I'm logged in as minime.

I don't understand why it doesn't allow me to chown file that I own without su privileges. Obviously I can use sudo, but I'd like to understand why? because of www-data group?

chown minime:www-data user-functions.php

ls -lh

-rw-r--r--  1 minime minime    24K Jan  6 16:11 user-functions.php


chown: changing ownership of `user-functions.php': Operation not permitted

Non-privileged users (not root) cannot chown files to other user names. To use chown, a user must have the privileges of the target user. In other words, only root can give a file to another user.

As explained here (thanks @slhck):

Only processes with an effective user ID equal to the user ID of the file or with appropriate privileges may change the ownership of a file. If _POSIX_CHOWN_RESTRICTED is in effect for path:

  • Changing the user ID is restricted to processes with appropriate privileges.

  • Changing the group ID is permitted to a process with an effective user ID equal to the user ID of the file, but without appropriate privileges, if and only if owner is equal to the file's user ID or ( uid_t)-1 and group is equal either to the calling process' effective group ID or to one of its supplementary group IDs.

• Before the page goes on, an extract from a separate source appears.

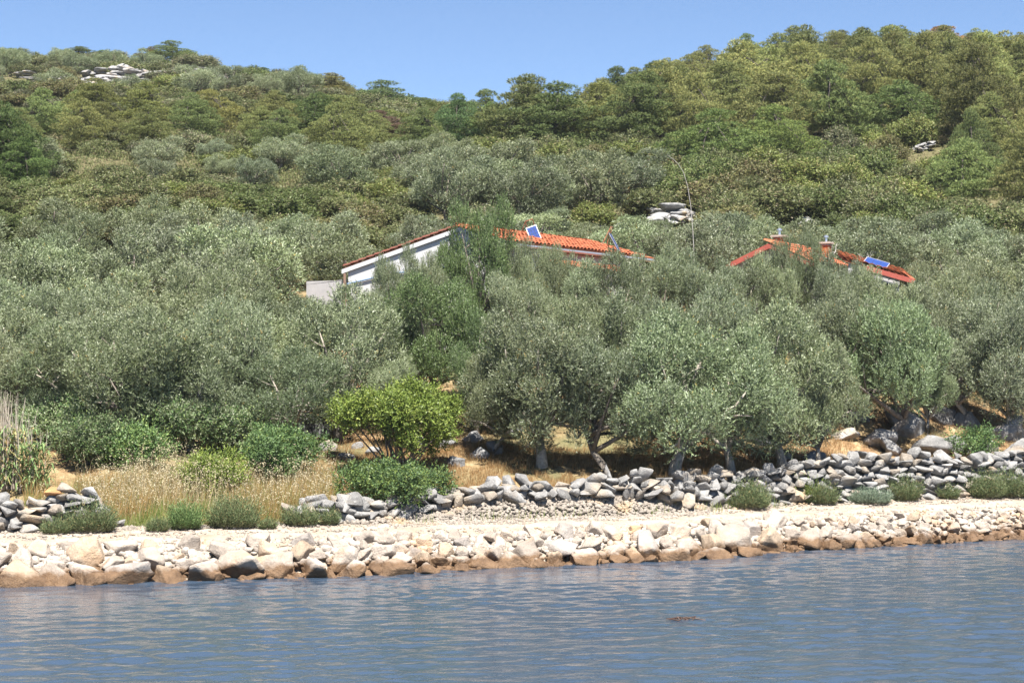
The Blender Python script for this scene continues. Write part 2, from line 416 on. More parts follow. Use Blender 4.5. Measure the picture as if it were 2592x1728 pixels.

The rationale behind this has been nicely explained by @Gilles in this Unix & Linux answer:

The reason for this restriction is that giving away a file to another user can allow bad things to happen in uncommon, but still important situations. For example:

  • If a system has disk quotas enabled, Alice could create a world-writable file under a directory accessible only by her (so no one else could access that world-writable file in the directory), and then run chown to make that file owned by another user Bill. The file would then count under Bill's disk quota even though only Alice can use the file.
  • If Alice gives away a file to Bill, there is no trace that Bill didn't create that file. This can be a problem if the file contains illegal or otherwise compromising data.
  • Some programs require that their input file belongs to a particular user in order to authenticate a request (for example, the file contains some instructions that the program will perform on behalf of that user). This is usually not a secure design, because even if Bill created a file containing syntactically correct instructions, he might not have intended to execute them at this particular time. Nonetheless, allowing Alice to create a file with arbitrary content and have it taken as input from Bill can only make things worse.
  • Thanks @slhck I checked the man page and could not find an explicit mention of this, answer updated.
    – terdon
    Jan 6 '14 at 12:58
  • great! much clear now... what if minime is part of www-data group?
    – user98645
    Jan 6 '14 at 14:15
  • @SandroDzneladze nope, you need to have the same user ID as the user you want to chown to.
    – terdon
    Jan 6 '14 at 14:20
  • well this eliminates the possibility of JUST chowning files that I actually own. as root, a chown -R would change the owner on other files that I don't want to chown!